> _TASK MATERIAL_:
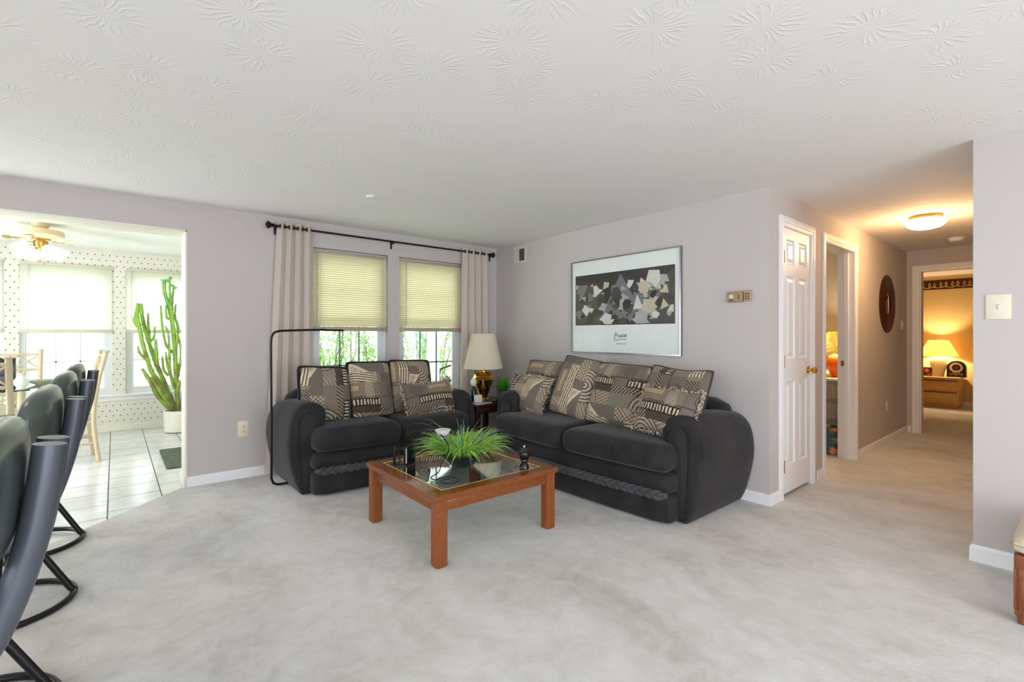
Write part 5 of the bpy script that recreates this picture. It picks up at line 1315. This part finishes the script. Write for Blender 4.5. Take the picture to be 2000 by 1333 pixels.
# ------------------------------------------------------------------ outside: lawn, shrubs, porch column, garden bench
M_lawn = plain('lawn', rgb(190, 204, 170), .9, var=.12, vs=2)
tag(MB().box(-30, 40, 8.3, 60, -.35, -.30).box(1.25, 40, 4.9, 8.3, -.35, -.30).build('lawn', M_lawn), kind='structure')
M_bark = plain('grey_bark', rgb(112, 96, 82), .8, var=.2)
M_leafs = [mat_leaf('shrub_leaf', rgb(84, 140, 60), rgb(150, 196, 96), rgb(170, 220, 110)), mat_leaf('pale_shrub_leaf', rgb(120, 170, 120), rgb(176, 214, 160), rgb(180, 225, 170))]
def shrub(name, label, cx, cy, h, w, nb, nl, seed, leaf, d=None, cat='shrub'):
    rnd = random.Random(seed); t = thing(name, label, cat, (cx, cy, -.30), 0, 'shrubs outside the windows'); d = d or w * .6
    br = MB(); tips = []
    for _ in range(nb):
        x = cx + rnd.uniform(-.35, .35) * w; y = cy + rnd.uniform(-.35, .35) * d; p = Vector((x, y, -.30)); path = [p.copy()]
        v = Vector((rnd.uniform(-.5, .5), rnd.uniform(-.3, .3), 1)).normalized(); L = h * rnd.uniform(.6, 1.0); S_ = 8
        for i in range(S_):
            v = (v + Vector((rnd.uniform(-.28, .28), rnd.uniform(-.28, .28), rnd.uniform(-.05, .15)))).normalized(); p = p + v * L / S_; p.x = max(cx - w * .48, min(cx + w * .48, p.x)); p.y = max(cy - d * .48, min(cy + d * .48, p.y)); path.append(p.copy()); 
            if i > 0: tips.append(p.copy())
            if i > 1 and rnd.random() < .7:
                q = p.copy(); v2 = (v + Vector((rnd.uniform(-1, 1), rnd.uniform(-1, 1), .2))).normalized(); sp = [q.copy()]
                for k in range(4): v2 = (v2 + Vector((rnd.uniform(-.3, .3), rnd.uniform(-.3, .3), rnd.uniform(-.1, .2)))).normalized(); q = q + v2 * .09; q.x = max(cx - w * .5, min(cx + w * .5, q.x)); q.y = max(cy - d * .5, min(cy + d * .5, q.y)); sp.append(q.copy()); tips.append(q.copy())
                br.tube(sp, [.006, .005, .004, .003, .002], 5)
        br.tube(path, [.016 - .0015 * i for i in range(len(path))], 6)
    br.build('branches', M_bark, t)
    lf = MB()
    for _ in range(nl):
        p = rnd.choice(tips) + Vector((rnd.uniform(-.09, .09), rnd.uniform(-.09, .09), rnd.uniform(-.1, .1)))
        a = Vector((rnd.gauss(0, 1), rnd.gauss(0, 1), rnd.gauss(0, .7))).normalized(); b = a.cross(Vector((rnd.gauss(0, 1), rnd.gauss(0, 1), rnd.gauss(0, 1)))).normalized(); s_ = rnd.uniform(.013, .029)
        lf.add([p - a * s_, p + b * s_ * .5, p + a * s_, p - b * s_ * .5], [(0, 1, 2, 3)])
    lf.build('leaves', leaf, t, None)
    return t
shrub('leafy_shrub', 'leafy green shrub outside the left part of the left living room window', 2.08, 6.75, 2.3, .62, 11, 3600, 3, M_leafs[0], .6)
shrub('leafy_shrub', 'leafy green shrub outside the middle of the left living room window', 2.62, 7.65, 2.4, .66, 11, 3600, 14, M_leafs[0], .6)
shrub('leafy_shrub', 'leafy green shrub outside the right part of the left living room window', 3.00, 6.75, 2.3, .58, 11, 3600, 4, M_leafs[0], .6)
shrub('leafy_shrub', 'pale leafy shrub outside the window beside the brass lamp, left of the porch column', 3.98, 7.5, 2.4, .75, 10, 4500, 5, M_leafs[1], .6)
shrub('leafy_shrub', 'loose green shrub outside the window beside the brass lamp, right of the porch column', 5.35, 8.5, 2.8, 1.3, 12, 4200, 6, M_leafs[0], .8)
t = thing('porch_column', 'square white porch column outside the window beside the brass lamp', 'column', (3.70, 6.3, -.30))
MB().box(3.63, 3.77, 6.23, 6.37, -.28, 2.7, .006).build('shaft', M_trim, t)
MB().box(3.61, 3.79, 6.21, 6.39, -.30, -.10, .006).build('plinth', M_trim, t)
t = thing('garden_bench', 'pale metal garden bench with scrolled back outside the window beside the brass lamp', 'bench', (4.25, 6.45, -.30))
bx0, bx1, by = 4.0, 4.95, 6.62
m = MB().tube(smoothpath([(bx0, by, .30), (bx0, by, .62), (bx0 + .08, by, .72), ((bx0+bx1)/2, by, .78), (bx1 - .08, by, .72), (bx1, by, .62), (bx1, by, .30)], 6), .016, 8).tube([(bx0, by, .33), (bx1, by, .33)], .014, 8)
m.build('back_rail', M_blackmetal, t)
m = MB()
for k in range(5):
    cx = bx0 + .12 + k * .178
    m.tube([(cx + (.01 + .055 * q / 22) * math.cos(q * .5), by, .53 + (.01 + .055 * q / 22) * math.sin(q * .5)) for q in range(23)], .008, 6)
m.build('scrollwork', M_blackmetal, t)
MB().box(bx0, bx1, by - .42, by, .10, .135, .008).build('seat', M_blackmetal, t)
for x in (bx0 + .03, bx1 - .03):
    for y in (by - .40, by - .02): MB().tube([(x, y, -.30), (x, y, .12)], .016, 8).build('leg', M_blackmetal, t)
    MB().tube(smoothpath([(x, by - .40, .12), (x, by - .40, .34), (x, by - .30, .40), (x, by, .42)], 4), .014, 8).build('armrest', M_blackmetal, t)
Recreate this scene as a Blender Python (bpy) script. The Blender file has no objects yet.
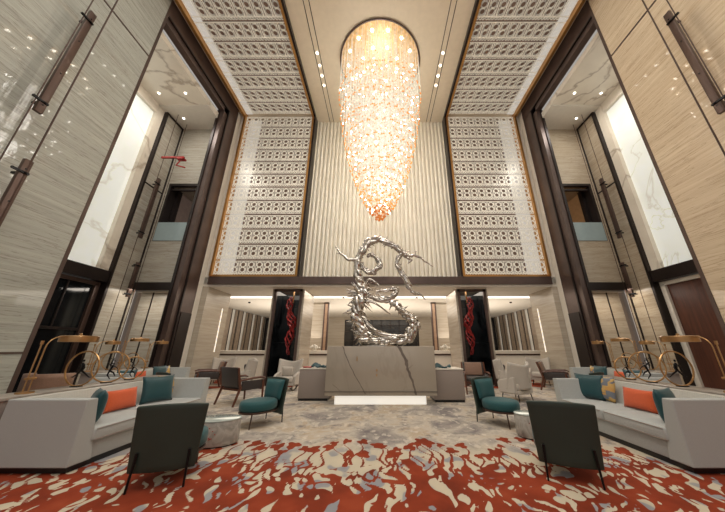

> _REQUIRED WORK_: Pictures stay out of the copy; please restate every record above exactly.

> _RESULT OF THE TASK_:
Write part 5 of the bpy script that recreates this picture. It picks up at line 1315. This part finishes the script. Write for Blender 4.5. Take the picture to be 2000 by 1333 pixels.
# ------------------------------------------------------------------ outside: lawn, shrubs, porch column, garden bench
M_lawn = plain('lawn', rgb(190, 204, 170), .9, var=.12, vs=2)
tag(MB().box(-30, 40, 8.3, 60, -.35, -.30).box(1.25, 40, 4.9, 8.3, -.35, -.30).build('lawn', M_lawn), kind='structure')
M_bark = plain('grey_bark', rgb(112, 96, 82), .8, var=.2)
M_leafs = [mat_leaf('shrub_leaf', rgb(84, 140, 60), rgb(150, 196, 96), rgb(170, 220, 110)), mat_leaf('pale_shrub_leaf', rgb(120, 170, 120), rgb(176, 214, 160), rgb(180, 225, 170))]
def shrub(name, label, cx, cy, h, w, nb, nl, seed, leaf, d=None, cat='shrub'):
    rnd = random.Random(seed); t = thing(name, label, cat, (cx, cy, -.30), 0, 'shrubs outside the windows'); d = d or w * .6
    br = MB(); tips = []
    for _ in range(nb):
        x = cx + rnd.uniform(-.35, .35) * w; y = cy + rnd.uniform(-.35, .35) * d; p = Vector((x, y, -.30)); path = [p.copy()]
        v = Vector((rnd.uniform(-.5, .5), rnd.uniform(-.3, .3), 1)).normalized(); L = h * rnd.uniform(.6, 1.0); S_ = 8
        for i in range(S_):
            v = (v + Vector((rnd.uniform(-.28, .28), rnd.uniform(-.28, .28), rnd.uniform(-.05, .15)))).normalized(); p = p + v * L / S_; p.x = max(cx - w * .48, min(cx + w * .48, p.x)); p.y = max(cy - d * .48, min(cy + d * .48, p.y)); path.append(p.copy()); 
            if i > 0: tips.append(p.copy())
            if i > 1 and rnd.random() < .7:
                q = p.copy(); v2 = (v + Vector((rnd.uniform(-1, 1), rnd.uniform(-1, 1), .2))).normalized(); sp = [q.copy()]
                for k in range(4): v2 = (v2 + Vector((rnd.uniform(-.3, .3), rnd.uniform(-.3, .3), rnd.uniform(-.1, .2)))).normalized(); q = q + v2 * .09; q.x = max(cx - w * .5, min(cx + w * .5, q.x)); q.y = max(cy - d * .5, min(cy + d * .5, q.y)); sp.append(q.copy()); tips.append(q.copy())
                br.tube(sp, [.006, .005, .004, .003, .002], 5)
        br.tube(path, [.016 - .0015 * i for i in range(len(path))], 6)
    br.build('branches', M_bark, t)
    lf = MB()
    for _ in range(nl):
        p = rnd.choice(tips) + Vector((rnd.uniform(-.09, .09), rnd.uniform(-.09, .09), rnd.uniform(-.1, .1)))
        a = Vector((rnd.gauss(0, 1), rnd.gauss(0, 1), rnd.gauss(0, .7))).normalized(); b = a.cross(Vector((rnd.gauss(0, 1), rnd.gauss(0, 1), rnd.gauss(0, 1)))).normalized(); s_ = rnd.uniform(.013, .029)
        lf.add([p - a * s_, p + b * s_ * .5, p + a * s_, p - b * s_ * .5], [(0, 1, 2, 3)])
    lf.build('leaves', leaf, t, None)
    return t
shrub('leafy_shrub', 'leafy green shrub outside the left part of the left living room window', 2.08, 6.75, 2.3, .62, 11, 3600, 3, M_leafs[0], .6)
shrub('leafy_shrub', 'leafy green shrub outside the middle of the left living room window', 2.62, 7.65, 2.4, .66, 11, 3600, 14, M_leafs[0], .6)
shrub('leafy_shrub', 'leafy green shrub outside the right part of the left living room window', 3.00, 6.75, 2.3, .58, 11, 3600, 4, M_leafs[0], .6)
shrub('leafy_shrub', 'pale leafy shrub outside the window beside the brass lamp, left of the porch column', 3.98, 7.5, 2.4, .75, 10, 4500, 5, M_leafs[1], .6)
shrub('leafy_shrub', 'loose green shrub outside the window beside the brass lamp, right of the porch column', 5.35, 8.5, 2.8, 1.3, 12, 4200, 6, M_leafs[0], .8)
t = thing('porch_column', 'square white porch column outside the window beside the brass lamp', 'column', (3.70, 6.3, -.30))
MB().box(3.63, 3.77, 6.23, 6.37, -.28, 2.7, .006).build('shaft', M_trim, t)
MB().box(3.61, 3.79, 6.21, 6.39, -.30, -.10, .006).build('plinth', M_trim, t)
t = thing('garden_bench', 'pale metal garden bench with scrolled back outside the window beside the brass lamp', 'bench', (4.25, 6.45, -.30))
bx0, bx1, by = 4.0, 4.95, 6.62
m = MB().tube(smoothpath([(bx0, by, .30), (bx0, by, .62), (bx0 + .08, by, .72), ((bx0+bx1)/2, by, .78), (bx1 - .08, by, .72), (bx1, by, .62), (bx1, by, .30)], 6), .016, 8).tube([(bx0, by, .33), (bx1, by, .33)], .014, 8)
m.build('back_rail', M_blackmetal, t)
m = MB()
for k in range(5):
    cx = bx0 + .12 + k * .178
    m.tube([(cx + (.01 + .055 * q / 22) * math.cos(q * .5), by, .53 + (.01 + .055 * q / 22) * math.sin(q * .5)) for q in range(23)], .008, 6)
m.build('scrollwork', M_blackmetal, t)
MB().box(bx0, bx1, by - .42, by, .10, .135, .008).build('seat', M_blackmetal, t)
for x in (bx0 + .03, bx1 - .03):
    for y in (by - .40, by - .02): MB().tube([(x, y, -.30), (x, y, .12)], .016, 8).build('leg', M_blackmetal, t)
    MB().tube(smoothpath([(x, by - .40, .12), (x, by - .40, .34), (x, by - .30, .40), (x, by, .42)], 4), .014, 8).build('armrest', M_blackmetal, t)
Recreate this scene as a Blender Python (bpy) script. The Blender file has no objects yet.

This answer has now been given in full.